Judges Matter, the DA and other parties in the National Assembly had been opposed to the inclusion of Hlophe to the JSC following his recent impeachment.

However, the EFF, ATM and Al Jama-ah voted in favour of Hlophe’s inclusion.

On Tuesday, following the appointment, Judges Matter said in a statement that it was disappointed by the National Assembly’s decision.

“We believe it undermines the credibility of these commissions and the integrity of the judiciary. Judges Matter is disappointed by the National Assembly’s decision to designate as members of the Judicial Service Commission and Magistrates Commission MPs who have previously been found guilty of misconduct or have been criticised by the courts for ethical breaches, such as John Hlophe and Faith Muthambi,” it said.

The organisation said Parliament’s decision is also contrary to the spirit, purport and objects of the Constitution.

“This decision is plainly irrational in relation to the injunction by Section 165(4) of the Constitution, which requires that Parliament takes measures to protect the independence and dignity of the courts,” Judges Matter researcher Mbekezeli Benjamin added.

According to Benjamin, the decision serves also as “a cruel irony” to the future of the JSC and what it stands for.

“Judges Matter reiterates our call for a written code of conduct for all commissioners, with a mechanism to recall those commissioners who do not uphold the terms of the code. Judges and the judgments they have made have increasingly become more central to politics in South Africa. Judges Matter focuses on the appointments process for judges providing insight into the JSC structure and processes,” said Benjamin.

However, the EFF, through its deputy president Floyd Shivambu, in voting for Hlophe’s inclusion, said any party representative elected to represent the interests of their party in the National Assembly and anywhere else should be allowed to fulfil their mandate.

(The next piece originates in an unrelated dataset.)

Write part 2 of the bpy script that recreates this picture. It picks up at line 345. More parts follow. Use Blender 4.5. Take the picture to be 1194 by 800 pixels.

“Speaker of the National Assembly, we as the EFF fully support the appointment of John Hlophe’s as a representative of South Africa’s 7th Parliament in the Judicial Service Commission,” Shivambu said.

“As a matter of principle, anyone who is eligible to become a member of Parliament, as per Section 47 of the Constitution can be delegated to whatever responsibility that all members of Parliament are eligible for,” Shivambu said.

Breytenbach, reacting to Hlophe’s designation, said the DA, along with the FF+ and the ACDP, have recorded their objections to Hlophe serving on the JSC.

“The DA objects to the designation of John Hlophe to serve on the JSC as the National Assembly representative on this body. The EFF and MK wish to tear down the independent judiciary, which the DA works to protect,” she said.

Breytenbach added that while it is the prerogative of political parties to nominate persons to serve on the JSC, she and the DA could not condone that a person is allowed to serve on the same body that found him “guilty of gross misconduct while he was a judge, resulting in his impeachment”.

“In this context, it would be irrational for the National Assembly to have the same person impeached, representing the National Assembly on the JSC. This is a clear conflict of interest and an attempt to undermine the independence of the judiciary of South Africa. The National Assembly is bound to protect and assist the judiciary’s independence, integrity and dignity, which the DA does not take lightly,” Breytenbach said.

“Persons elected to represent the National Assembly on the JSC must hold such values, which cannot be said for Hlophe. We risk undermining the JSC processes for the election of judges and their investigations into judges’ conduct, endangering the rule of law in South Africa and the proper functioning of the judiciary,” she said.